1176 г. о триумфальном въезде во Владимир Залесский князя Михалка Переяславского и Всеволода Юрьевича Суздальского. Перед ними вели захваченных ими колодников. Им навстречу вышли с крестами „игумени, и попове, и вси людье“. Характерную сцену встречи князя Даниила галичанами рисует Галицкая летопись: „и пустишася яко дети ко отчю, яко пчелы к матце, яко жажющи воды ко источнику“. За ними выходят епископ и дворские. Князь едет прежде всего в главный храм города, „обличает победу“ свою и ставит свою хоругвь на главных воротах города (Ипатьевская летопись под 1236 г.). Возвращающихся с победою Даниила и Василька жители встречают пением славы: „и песнь славну пояху има“ (Ипатьевская летопись под 1236 г.). Пением славы встречали после победы Александра Невского и псковичи. Таким образом, здесь в „Слове“ изображена типичная картина возвращения князя: Игорь въезжает в город, ему поют славу, он едет прежде всего в храм. — Игорь вернулся из плена не в Киев. Он приехал в Новгород Северский. Оттуда отправился в Чернигов и только затем — в Киев. В „Слове“ отмечен приезд Игоря только в Киев. Автор видит в Игоре не местного новгород-северского князя, а одного из русских князей, а потому и отмечает его приезд именно в Киев — в центр Русской земли.

Дѣвици поютъ на Дунаи.

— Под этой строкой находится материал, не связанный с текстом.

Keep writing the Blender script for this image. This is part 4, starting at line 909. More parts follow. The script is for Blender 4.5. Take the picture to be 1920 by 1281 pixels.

В низовьях Дуная находились русские поселения. Еще Владимир Мономах „посажа посадники по Дунаю“ (Ипатьевская летопись под 1116 г.). Посадники Мономаха, впрочем, не смогли надолго закрепиться в дунайских городах. В XII и в XIII вв. в придунайские города (главным образом в Берлад) стекались недовольные, изгнанные и т. п. Воскресенская летопись XVI в. перечисляет в списке русских городов и города на нижнем Дунае. Память о русских городах на Дунае сохранялась, следовательно, и в XVI в. Упоминанием о пении девиц на Дунае автор „Слова“ подчеркивает радость по поводу возвращения Игоря в самых отдаленных уголках Руси, даже не входивших в состав ее независимых княжеств.

по Боричеву. Боричев взвоз (подъем), неоднократно упоминаемый в летописи, находился в Киеве приблизительно между современной Андреевской церковью, выстроенной В. Растрелли, и местом б. Михайловского Златоверхого монастыря.

къ святѣй богородици Пирогощей. Церковь богородицы Пирогощей была заложена в Киеве в 1132 г. и завершена в 1136 г. Так названа по иконе „Пирогощей“ (от греческого πυργωτισσα — „башенная“), привезенной из Константинополя в Киев вместе со знаменитой „Владимирской“. Икона Пирогощая до нас не дошла, а Владимирская находится сейчас в Третьяковской галерее в Москве.

К стр. 31

Аминь. Слово „аминь“ (от греческого αμην — „да будет так“, „истинно“) обычно ставится в конце древнерусских литературных произведений.